Before the game, the coaches agreed on a 5:45 EST curfew, because the Illini return flight home was scheduled for 7:40 EST. 

Duchene still benched

Junior pitcher Kevin Duchene has not seen the mound through two weekends. He remains benched by Hartleb, who said that before the Illini ace will play, Duchene must be “doing all the right things.”

Duchene, who received multiple preseason All-Big Ten first team selections, did not travel with the team to Florida over the weekend or to Texas for the season-opening weekend.

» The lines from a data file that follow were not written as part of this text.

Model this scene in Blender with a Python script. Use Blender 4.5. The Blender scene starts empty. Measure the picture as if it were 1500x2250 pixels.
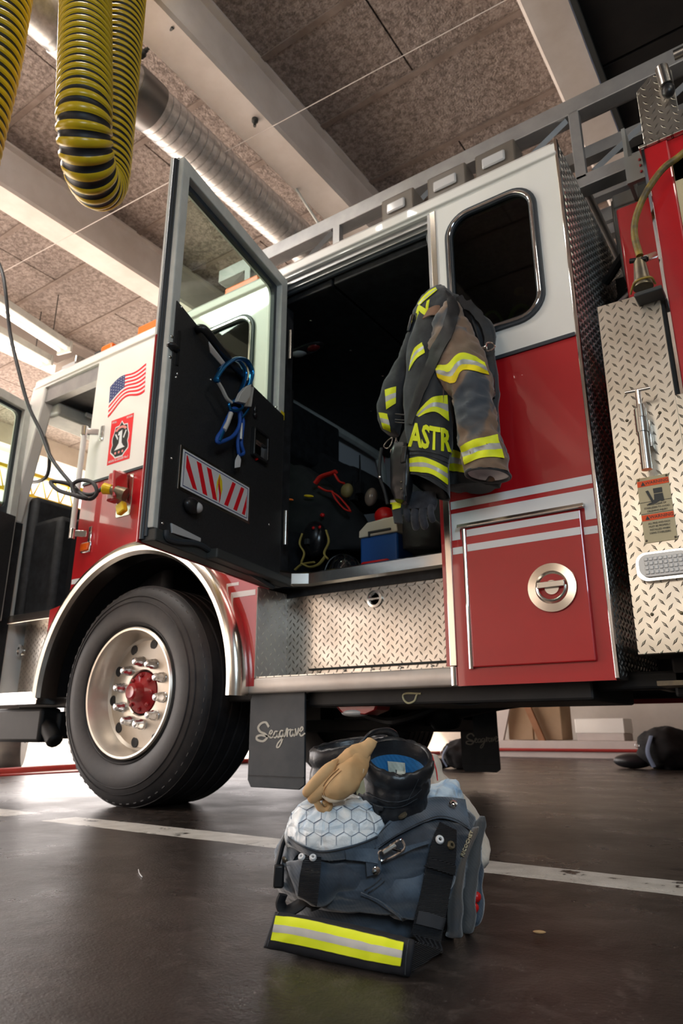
import bpy, bmesh, math, random
from mathutils import Vector, Matrix, noise
from mathutils.bvhtree import BVHTree
from mathutils.geometry import interpolate_bezier
random.seed(7)
sc = bpy.context.scene
COL = sc.collection
R = math.radians
# ---------------------------------------------------------------- camera
FPX, CX, CY = 1533.0, 750.0, 1125.0
PITCH, YAW, CAMH = R(17.5), R(34.6), 0.36
cam_d = bpy.data.cameras.new('camera'); cam = bpy.data.objects.new('camera', cam_d); COL.objects.link(cam)
cam.location = (0, 0, CAMH); cam.rotation_euler = (R(90) + PITCH, 0, YAW)
cam_d.sensor_fit = 'VERTICAL'; cam_d.sensor_height = 36.0; cam_d.sensor_width = 24.0
cam_d.lens = FPX / 2250 * 36.0
cam_d.clip_start = 0.02; cam_d.clip_end = 200
cam_d.dof.use_dof = True; cam_d.dof.focus_distance = 1.75; cam_d.dof.aperture_fstop = 5.6
sc.camera = cam
# ---------------------------------------------------------------- world, lights, exposure
sc.view_settings.view_transform = 'Standard'; sc.view_settings.look = 'None'
sc.view_settings.exposure = 0.0; sc.view_settings.gamma = 1.0; sc.view_settings.use_curve_mapping = False
w = bpy.data.worlds.new('sky'); sc.world = w; w.use_nodes = True
nt = w.node_tree; bg = nt.nodes['Background']
sky = nt.nodes.new('ShaderNodeTexSky'); sky.sky_type = 'HOSEK_WILKIE'; sky.turbidity = 4.0; sky.sun_direction = (-0.6, -0.35, 0.7)
wm = nt.nodes.new('ShaderNodeMix'); wm.data_type = 'RGBA'; wm.inputs[0].default_value = 0.7; wm.inputs[7].default_value = (0.68, 0.60, 0.56, 1)
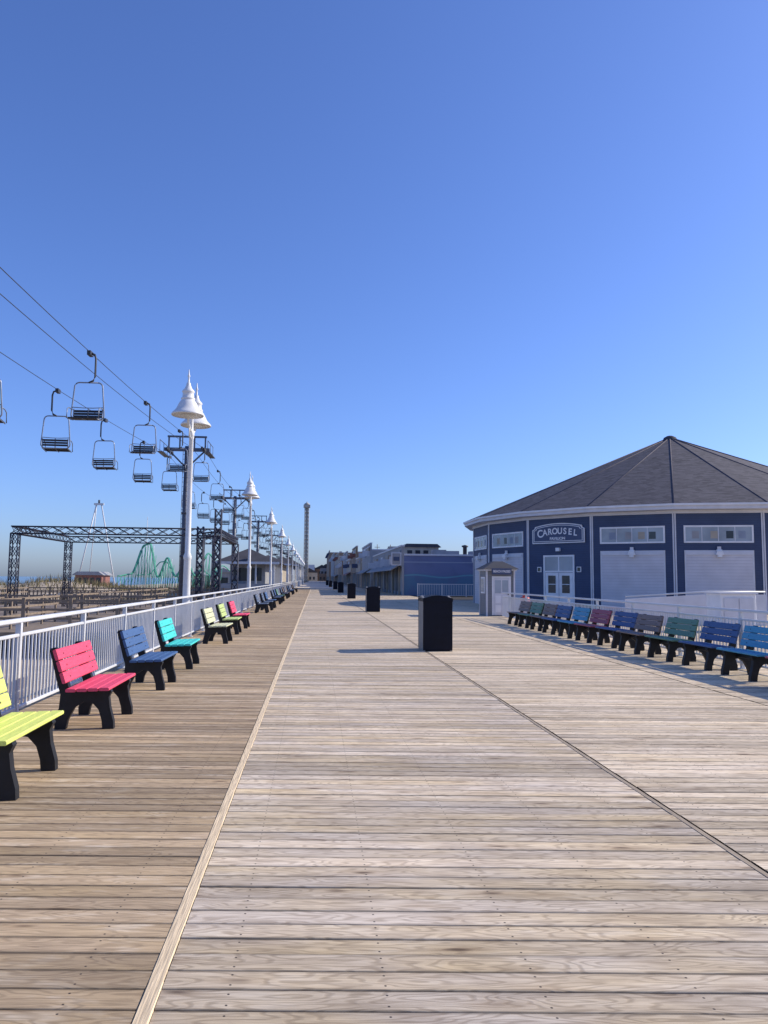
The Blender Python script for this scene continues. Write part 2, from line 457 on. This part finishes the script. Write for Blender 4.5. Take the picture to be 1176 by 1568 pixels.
def tower_mesh():
    b=MB()
    H=10.75
    b.tube([(0,0,-1.6),(0,0,H)],.28,M_LIFT,14,.15)
    for z in (0,3,6): b.tube([(0,0,z),(0,0,z+.12)],.31-.02*z/3,M_LIFT,14)
    hw=1.25
    b.box(-hw-.3,hw+.3,-.12,.12,H-.35,H-.12,M_LIFT)
    b.box(-hw-.1,hw+.1,-.07,.07,H+.62,H+.74,M_LIFT)
    for x in (-hw,-.5,.5,hw): b.box(x-.05,x+.05,-.06,.06,H-.12,H+.62,M_LIFT)
    b.tube([(-.15,0,H-1.4),(-hw,0,H-.3)],.06,M_LIFT,6); b.tube([(.15,0,H-1.4),(hw,0,H-.3)],.06,M_LIFT,6)
    for x in (-hw,hw):
        b.box(x-.05,x+.05,-1.1,1.1,H-.44,H-.34,M_STEEL)
        for i in range(5):
            y=-.95+.475*i
            b.M=Matrix.Translation((x+.09,y,H-.38))@Matrix.Rotation(math.pi/2,4,'Y')
            b.lathe([(0,-.04),(.17,-.04),(.14,0),(.17,.04),(0,.04)],0,0,M_STEEL,12)
            b.M=Matrix.Identity(4)
    for x in (-hw-.35,hw+.35):
        b.box(x-.18,x+.18,-1.3,1.3,H-.62,H-.58,M_LIFT)
        b.tube([(x,-1.3,H+.2),(x,1.3,H+.2)],.025,M_LIFT,5)
        for yy in (-1.3,0,1.3): b.tube([(x,yy,H-.6),(x,yy,H+.2)],.02,M_LIFT,5)
    for sx in (-.2,.2): b.tube([(sx,-.42,-1),(sx,-.34,H-.4)],.022,M_LIFT,5)
    z=-.8
    while z<H-.5: b.box(-.2,.2,-.42,-.38,z,z+.025,M_LIFT); z+=.32
    return b.mesh('chairlift_tower')
tm=tower_mesh()
for y in towers: put(tm,'chairlift_tower',((TX[0]+TX[1])/2,y,0))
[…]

In his absence, the Illini have thrown four starting pitchers in seven games. Seniors Drasen Johnson, John Kravetz and Rob McDonnell have all started two games apiece and junior Tyler Jay, usually a closer, has started one.

 

Jay building scoreless innings streak

The junior closer has not been credited with giving up a run yet this season through 11 innings across four appearances. Jay has pitched 13 1/3 consecutive innings without giving up a single run, earned or unearned, dating back to last year.

On Sunday, Jay was on the mound when Florida Gulf Coast scored two runs that were assigned to Kravetz, who allowed the baserunners to get on in the first place.

Jay committed an error that allowed a run to score in the ninth inning of Saturday’s 7-6 Illini victory over Fordham, but that run was credited to sophomore Cody Sedlock.

Sedlock allowed all three Fordham baserunners that inning and took the blame for all three runs scored.

Jay last gave up a run in Illinois’ 7-4 loss to Nebraska in the 2014 regular season finale. He allowed a walk-off three-run home run to the Cornhuskers’ Pat Kelly. That loss was Jay’s first of the season. He is 2-0 so far this year with one save and 13 strikeouts.